* Task input *
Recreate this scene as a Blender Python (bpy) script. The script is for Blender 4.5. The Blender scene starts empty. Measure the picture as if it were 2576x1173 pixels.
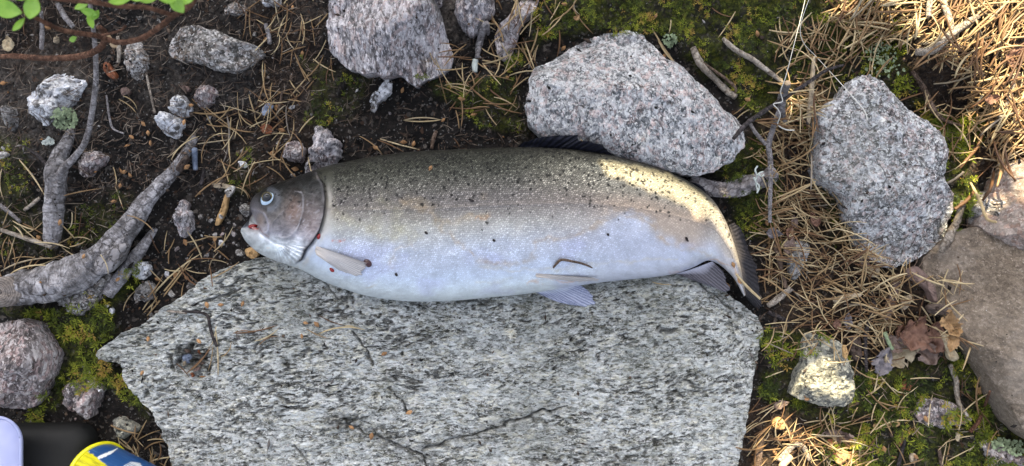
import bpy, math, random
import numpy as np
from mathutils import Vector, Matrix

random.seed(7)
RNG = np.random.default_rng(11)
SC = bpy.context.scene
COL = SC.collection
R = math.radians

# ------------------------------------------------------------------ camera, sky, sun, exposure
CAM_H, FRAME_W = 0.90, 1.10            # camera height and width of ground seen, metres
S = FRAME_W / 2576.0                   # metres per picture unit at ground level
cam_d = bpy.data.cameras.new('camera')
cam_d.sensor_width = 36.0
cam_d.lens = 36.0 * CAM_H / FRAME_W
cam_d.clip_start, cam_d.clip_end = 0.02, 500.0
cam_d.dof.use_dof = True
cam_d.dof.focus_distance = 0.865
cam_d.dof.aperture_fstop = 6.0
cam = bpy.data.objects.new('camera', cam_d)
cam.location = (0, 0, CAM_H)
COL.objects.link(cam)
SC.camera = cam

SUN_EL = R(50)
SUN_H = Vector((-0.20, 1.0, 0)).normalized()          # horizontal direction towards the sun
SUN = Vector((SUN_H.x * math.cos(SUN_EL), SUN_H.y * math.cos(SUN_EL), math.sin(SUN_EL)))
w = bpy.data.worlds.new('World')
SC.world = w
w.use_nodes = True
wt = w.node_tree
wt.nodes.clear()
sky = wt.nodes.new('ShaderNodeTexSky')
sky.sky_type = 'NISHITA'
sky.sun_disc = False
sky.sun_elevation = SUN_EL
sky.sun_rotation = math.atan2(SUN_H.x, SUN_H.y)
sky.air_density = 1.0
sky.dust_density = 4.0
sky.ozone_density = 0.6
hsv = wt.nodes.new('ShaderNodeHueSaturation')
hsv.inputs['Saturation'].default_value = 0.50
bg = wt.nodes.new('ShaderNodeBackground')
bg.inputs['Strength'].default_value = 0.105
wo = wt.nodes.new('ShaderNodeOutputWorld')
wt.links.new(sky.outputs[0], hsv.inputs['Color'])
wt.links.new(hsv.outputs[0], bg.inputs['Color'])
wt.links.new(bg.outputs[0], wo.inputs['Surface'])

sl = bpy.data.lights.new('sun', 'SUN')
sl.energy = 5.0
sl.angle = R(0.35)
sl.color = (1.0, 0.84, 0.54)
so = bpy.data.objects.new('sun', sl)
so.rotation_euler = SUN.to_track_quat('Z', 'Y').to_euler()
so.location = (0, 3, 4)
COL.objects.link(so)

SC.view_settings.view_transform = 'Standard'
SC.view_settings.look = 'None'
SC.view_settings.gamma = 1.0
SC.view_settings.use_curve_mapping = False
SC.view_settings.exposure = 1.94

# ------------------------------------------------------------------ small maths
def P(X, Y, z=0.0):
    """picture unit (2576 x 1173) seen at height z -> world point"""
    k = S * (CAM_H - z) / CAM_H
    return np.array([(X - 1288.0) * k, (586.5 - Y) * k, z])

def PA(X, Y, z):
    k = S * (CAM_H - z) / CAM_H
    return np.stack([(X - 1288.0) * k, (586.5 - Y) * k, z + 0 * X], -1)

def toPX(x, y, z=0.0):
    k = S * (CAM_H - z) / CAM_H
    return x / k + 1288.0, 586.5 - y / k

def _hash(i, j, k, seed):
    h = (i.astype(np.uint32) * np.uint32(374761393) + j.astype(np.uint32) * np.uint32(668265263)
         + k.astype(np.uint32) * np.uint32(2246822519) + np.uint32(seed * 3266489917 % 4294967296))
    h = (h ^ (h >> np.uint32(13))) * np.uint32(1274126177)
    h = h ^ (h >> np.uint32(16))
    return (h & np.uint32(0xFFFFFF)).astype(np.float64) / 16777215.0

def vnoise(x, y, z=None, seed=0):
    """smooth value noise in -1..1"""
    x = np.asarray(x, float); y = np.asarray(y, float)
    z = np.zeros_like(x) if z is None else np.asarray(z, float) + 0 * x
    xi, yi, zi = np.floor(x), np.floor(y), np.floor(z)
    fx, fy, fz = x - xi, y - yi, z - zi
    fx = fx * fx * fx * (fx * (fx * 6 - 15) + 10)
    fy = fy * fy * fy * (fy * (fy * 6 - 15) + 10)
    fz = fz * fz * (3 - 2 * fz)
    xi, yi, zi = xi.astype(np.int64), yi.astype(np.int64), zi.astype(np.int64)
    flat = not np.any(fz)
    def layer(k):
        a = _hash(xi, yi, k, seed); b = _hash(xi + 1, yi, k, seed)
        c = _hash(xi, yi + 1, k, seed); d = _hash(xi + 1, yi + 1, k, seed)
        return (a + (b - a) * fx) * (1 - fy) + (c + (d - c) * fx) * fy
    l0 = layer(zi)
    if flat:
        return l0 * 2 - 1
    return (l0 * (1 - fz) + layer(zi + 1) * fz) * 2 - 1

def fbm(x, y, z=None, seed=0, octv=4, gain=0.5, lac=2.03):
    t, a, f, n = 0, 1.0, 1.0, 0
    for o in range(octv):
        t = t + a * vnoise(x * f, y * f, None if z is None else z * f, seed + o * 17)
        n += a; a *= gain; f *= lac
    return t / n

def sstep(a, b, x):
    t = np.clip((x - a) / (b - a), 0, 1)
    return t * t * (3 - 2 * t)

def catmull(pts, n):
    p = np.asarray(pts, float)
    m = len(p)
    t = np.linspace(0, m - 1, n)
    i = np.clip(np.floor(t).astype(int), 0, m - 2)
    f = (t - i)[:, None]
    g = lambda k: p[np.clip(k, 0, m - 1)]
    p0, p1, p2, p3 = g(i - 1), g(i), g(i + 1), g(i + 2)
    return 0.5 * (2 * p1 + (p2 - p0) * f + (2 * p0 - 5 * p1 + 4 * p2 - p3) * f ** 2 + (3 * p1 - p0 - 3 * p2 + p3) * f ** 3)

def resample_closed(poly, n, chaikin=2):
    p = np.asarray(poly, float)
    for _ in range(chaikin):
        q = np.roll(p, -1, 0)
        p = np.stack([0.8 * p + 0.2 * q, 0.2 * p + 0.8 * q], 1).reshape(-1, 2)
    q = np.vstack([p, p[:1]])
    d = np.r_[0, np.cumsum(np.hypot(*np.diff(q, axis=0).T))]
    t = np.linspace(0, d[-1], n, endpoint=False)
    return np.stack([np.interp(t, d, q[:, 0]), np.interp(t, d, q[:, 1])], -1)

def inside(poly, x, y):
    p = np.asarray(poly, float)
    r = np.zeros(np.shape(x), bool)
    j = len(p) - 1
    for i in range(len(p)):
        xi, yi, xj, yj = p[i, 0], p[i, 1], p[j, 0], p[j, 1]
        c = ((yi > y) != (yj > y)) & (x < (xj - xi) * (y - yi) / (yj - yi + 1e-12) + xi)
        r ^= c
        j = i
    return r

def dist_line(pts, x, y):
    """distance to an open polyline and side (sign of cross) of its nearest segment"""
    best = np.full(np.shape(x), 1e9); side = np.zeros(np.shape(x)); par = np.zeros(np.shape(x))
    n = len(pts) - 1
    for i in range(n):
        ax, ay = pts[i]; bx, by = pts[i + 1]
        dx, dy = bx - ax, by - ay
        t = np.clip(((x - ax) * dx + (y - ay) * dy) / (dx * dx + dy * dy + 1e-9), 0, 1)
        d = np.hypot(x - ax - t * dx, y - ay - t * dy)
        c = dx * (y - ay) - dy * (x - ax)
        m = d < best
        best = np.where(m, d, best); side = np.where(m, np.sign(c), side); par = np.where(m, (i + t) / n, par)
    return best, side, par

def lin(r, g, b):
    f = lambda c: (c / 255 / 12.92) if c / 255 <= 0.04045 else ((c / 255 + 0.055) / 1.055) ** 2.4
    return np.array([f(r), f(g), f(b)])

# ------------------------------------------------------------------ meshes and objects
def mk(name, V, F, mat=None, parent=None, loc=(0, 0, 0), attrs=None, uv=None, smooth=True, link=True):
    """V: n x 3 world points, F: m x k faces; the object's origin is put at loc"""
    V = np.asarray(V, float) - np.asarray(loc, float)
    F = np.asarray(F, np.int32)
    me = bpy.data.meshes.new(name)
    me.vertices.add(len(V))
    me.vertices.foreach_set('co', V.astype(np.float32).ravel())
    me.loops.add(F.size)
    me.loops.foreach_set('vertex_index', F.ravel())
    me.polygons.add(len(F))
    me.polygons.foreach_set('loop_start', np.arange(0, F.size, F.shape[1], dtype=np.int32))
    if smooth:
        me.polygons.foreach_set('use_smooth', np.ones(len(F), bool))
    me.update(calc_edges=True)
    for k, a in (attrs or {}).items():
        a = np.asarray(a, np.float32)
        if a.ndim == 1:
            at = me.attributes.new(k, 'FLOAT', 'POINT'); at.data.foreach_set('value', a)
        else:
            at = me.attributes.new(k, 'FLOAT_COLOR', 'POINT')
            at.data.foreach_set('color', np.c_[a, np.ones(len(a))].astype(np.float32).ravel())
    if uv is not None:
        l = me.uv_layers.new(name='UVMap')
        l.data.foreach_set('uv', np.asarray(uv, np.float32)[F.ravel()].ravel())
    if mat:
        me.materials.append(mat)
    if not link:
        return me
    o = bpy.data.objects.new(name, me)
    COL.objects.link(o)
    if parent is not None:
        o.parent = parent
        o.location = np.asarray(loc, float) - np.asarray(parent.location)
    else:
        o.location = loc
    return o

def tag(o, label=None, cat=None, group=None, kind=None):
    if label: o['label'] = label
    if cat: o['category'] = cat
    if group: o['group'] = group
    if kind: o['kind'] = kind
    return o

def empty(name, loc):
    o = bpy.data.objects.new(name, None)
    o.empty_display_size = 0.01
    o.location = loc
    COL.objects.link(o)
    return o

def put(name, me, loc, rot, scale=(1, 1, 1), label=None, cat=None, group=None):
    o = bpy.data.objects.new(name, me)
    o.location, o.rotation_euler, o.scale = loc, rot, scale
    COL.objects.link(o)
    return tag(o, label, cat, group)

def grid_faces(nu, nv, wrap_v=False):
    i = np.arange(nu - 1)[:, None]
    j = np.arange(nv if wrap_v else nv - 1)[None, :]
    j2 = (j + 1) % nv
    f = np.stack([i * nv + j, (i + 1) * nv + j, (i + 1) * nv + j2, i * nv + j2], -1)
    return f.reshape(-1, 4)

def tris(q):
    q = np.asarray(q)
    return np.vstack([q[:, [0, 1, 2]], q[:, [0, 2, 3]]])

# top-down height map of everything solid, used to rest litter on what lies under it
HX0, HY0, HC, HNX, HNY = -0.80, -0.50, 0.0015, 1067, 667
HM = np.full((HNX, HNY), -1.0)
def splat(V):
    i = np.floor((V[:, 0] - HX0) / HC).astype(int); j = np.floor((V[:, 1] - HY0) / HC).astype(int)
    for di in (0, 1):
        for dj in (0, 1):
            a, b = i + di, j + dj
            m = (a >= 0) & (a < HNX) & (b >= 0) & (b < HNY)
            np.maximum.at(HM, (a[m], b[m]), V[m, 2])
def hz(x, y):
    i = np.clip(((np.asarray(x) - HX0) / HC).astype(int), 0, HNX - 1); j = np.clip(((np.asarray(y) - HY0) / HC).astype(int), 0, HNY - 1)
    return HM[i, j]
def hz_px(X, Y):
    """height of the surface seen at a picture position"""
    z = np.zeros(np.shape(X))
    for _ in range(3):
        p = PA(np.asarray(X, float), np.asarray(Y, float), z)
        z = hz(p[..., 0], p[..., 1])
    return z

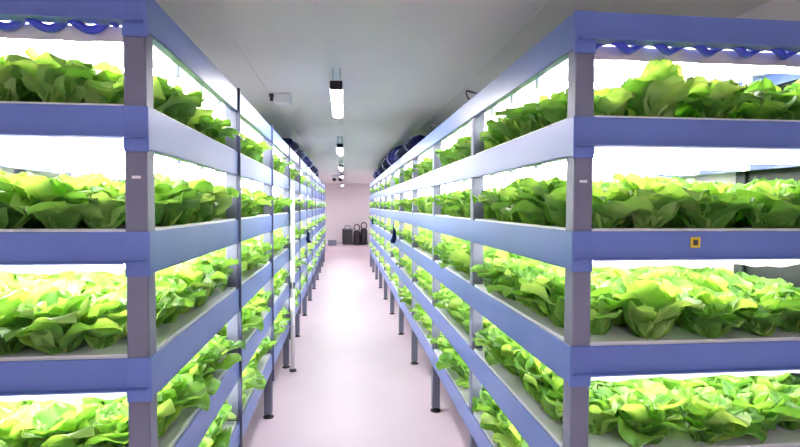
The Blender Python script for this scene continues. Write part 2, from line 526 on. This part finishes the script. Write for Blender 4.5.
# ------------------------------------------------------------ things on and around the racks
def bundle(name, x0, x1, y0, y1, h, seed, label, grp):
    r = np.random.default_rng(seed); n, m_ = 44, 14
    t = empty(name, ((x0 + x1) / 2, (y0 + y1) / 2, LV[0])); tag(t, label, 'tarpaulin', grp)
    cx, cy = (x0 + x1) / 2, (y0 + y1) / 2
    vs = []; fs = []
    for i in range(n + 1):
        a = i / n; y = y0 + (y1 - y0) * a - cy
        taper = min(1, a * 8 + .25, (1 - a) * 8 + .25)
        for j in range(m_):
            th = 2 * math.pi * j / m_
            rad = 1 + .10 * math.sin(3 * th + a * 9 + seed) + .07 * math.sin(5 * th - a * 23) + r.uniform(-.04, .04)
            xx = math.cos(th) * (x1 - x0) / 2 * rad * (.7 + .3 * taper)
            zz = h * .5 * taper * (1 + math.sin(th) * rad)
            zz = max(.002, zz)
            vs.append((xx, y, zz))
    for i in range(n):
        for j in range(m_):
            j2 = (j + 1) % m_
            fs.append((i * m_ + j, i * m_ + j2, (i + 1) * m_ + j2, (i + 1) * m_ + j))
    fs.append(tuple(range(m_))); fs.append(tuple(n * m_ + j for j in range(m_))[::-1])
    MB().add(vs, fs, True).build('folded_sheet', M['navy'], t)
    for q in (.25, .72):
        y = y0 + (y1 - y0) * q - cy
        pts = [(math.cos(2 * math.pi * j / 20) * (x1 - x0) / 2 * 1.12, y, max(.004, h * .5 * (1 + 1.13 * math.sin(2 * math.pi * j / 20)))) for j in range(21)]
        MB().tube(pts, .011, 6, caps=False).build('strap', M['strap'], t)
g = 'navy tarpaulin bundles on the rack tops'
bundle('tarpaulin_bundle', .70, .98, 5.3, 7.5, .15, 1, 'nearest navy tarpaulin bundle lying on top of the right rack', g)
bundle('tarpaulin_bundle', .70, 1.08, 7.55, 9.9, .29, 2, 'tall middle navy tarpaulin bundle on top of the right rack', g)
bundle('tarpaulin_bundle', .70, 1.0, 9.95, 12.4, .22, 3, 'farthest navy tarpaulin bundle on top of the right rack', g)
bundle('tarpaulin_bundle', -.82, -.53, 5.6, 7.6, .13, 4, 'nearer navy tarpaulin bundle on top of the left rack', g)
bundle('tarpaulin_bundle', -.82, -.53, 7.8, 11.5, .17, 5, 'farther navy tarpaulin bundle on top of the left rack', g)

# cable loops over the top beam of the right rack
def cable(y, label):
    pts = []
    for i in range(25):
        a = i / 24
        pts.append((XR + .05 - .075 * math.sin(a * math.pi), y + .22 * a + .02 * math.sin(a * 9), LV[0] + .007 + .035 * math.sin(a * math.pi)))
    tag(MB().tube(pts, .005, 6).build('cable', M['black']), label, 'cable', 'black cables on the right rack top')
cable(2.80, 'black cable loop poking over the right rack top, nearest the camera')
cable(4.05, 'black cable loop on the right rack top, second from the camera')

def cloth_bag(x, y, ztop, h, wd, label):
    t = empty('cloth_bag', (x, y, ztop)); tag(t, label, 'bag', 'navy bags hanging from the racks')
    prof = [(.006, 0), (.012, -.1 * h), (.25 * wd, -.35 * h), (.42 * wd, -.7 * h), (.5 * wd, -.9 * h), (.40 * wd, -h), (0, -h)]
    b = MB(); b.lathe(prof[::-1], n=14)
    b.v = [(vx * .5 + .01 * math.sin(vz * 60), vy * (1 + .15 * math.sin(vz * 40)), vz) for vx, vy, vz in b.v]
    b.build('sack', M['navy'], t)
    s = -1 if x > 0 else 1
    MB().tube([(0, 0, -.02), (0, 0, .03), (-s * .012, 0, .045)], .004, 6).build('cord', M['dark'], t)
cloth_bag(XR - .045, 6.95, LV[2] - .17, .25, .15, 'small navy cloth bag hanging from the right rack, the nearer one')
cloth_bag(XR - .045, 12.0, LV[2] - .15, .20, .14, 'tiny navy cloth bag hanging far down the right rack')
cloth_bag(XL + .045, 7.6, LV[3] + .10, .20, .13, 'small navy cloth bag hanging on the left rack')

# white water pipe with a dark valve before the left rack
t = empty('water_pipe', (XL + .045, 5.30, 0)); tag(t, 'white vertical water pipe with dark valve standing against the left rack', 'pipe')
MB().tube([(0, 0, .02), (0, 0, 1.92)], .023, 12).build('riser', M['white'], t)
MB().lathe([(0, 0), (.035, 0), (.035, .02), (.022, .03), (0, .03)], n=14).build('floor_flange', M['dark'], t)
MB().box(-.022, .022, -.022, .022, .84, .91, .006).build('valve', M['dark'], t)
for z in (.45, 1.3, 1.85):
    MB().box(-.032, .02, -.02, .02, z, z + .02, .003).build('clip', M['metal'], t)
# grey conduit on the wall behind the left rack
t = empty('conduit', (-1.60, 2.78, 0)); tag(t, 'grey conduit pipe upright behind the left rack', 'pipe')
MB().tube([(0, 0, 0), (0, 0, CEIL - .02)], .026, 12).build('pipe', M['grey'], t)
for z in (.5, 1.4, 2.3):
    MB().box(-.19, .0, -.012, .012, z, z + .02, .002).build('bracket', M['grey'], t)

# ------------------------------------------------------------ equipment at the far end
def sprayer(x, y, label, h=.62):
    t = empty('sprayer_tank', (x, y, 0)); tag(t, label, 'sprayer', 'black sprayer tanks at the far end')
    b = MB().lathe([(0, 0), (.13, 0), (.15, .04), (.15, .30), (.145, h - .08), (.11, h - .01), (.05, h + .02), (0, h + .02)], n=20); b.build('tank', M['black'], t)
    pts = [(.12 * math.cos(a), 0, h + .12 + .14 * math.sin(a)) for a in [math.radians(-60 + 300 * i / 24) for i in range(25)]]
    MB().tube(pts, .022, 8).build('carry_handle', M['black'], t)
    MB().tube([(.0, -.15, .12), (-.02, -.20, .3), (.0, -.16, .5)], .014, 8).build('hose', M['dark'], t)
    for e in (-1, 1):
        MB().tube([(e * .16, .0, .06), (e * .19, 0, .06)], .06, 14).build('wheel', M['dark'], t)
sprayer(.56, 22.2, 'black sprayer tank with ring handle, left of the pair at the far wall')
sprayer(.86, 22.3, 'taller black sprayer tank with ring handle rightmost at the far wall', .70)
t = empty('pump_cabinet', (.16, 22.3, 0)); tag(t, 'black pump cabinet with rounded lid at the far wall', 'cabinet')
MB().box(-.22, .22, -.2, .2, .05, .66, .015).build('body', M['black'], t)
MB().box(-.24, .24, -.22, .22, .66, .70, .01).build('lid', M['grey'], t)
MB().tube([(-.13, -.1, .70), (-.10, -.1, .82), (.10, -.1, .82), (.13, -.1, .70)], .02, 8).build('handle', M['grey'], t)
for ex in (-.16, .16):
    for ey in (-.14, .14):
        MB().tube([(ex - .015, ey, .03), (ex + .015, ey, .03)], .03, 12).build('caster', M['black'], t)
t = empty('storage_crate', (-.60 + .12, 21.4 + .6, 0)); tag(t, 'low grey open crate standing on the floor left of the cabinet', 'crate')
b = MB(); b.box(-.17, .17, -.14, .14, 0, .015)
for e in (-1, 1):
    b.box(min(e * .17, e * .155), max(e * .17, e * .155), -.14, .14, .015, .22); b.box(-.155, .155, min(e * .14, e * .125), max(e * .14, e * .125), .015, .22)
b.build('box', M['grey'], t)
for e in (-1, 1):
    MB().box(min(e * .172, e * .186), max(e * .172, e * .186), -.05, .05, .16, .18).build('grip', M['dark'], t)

* What this task involves *
Emit the lines of the material exactly, from its first line to the line containing "SC.camera = cam", inclusive; leave every picture out.

* Answer to this exercise *
Recreate this scene as a Blender Python (bpy) script. The script is for Blender 4.5. The Blender scene starts empty. Measure the picture as if it were 2576x1173 pixels.
import bpy, math, random
import numpy as np
from mathutils import Vector, Matrix

random.seed(7)
RNG = np.random.default_rng(11)
SC = bpy.context.scene
COL = SC.collection
R = math.radians

# ------------------------------------------------------------------ camera, sky, sun, exposure
CAM_H, FRAME_W = 0.90, 1.10            # camera height and width of ground seen, metres
S = FRAME_W / 2576.0                   # metres per picture unit at ground level
cam_d = bpy.data.cameras.new('camera')
cam_d.sensor_width = 36.0
cam_d.lens = 36.0 * CAM_H / FRAME_W
cam_d.clip_start, cam_d.clip_end = 0.02, 500.0
cam_d.dof.use_dof = True
cam_d.dof.focus_distance = 0.865
cam_d.dof.aperture_fstop = 6.0
cam = bpy.data.objects.new('camera', cam_d)
cam.location = (0, 0, CAM_H)
COL.objects.link(cam)
SC.camera = cam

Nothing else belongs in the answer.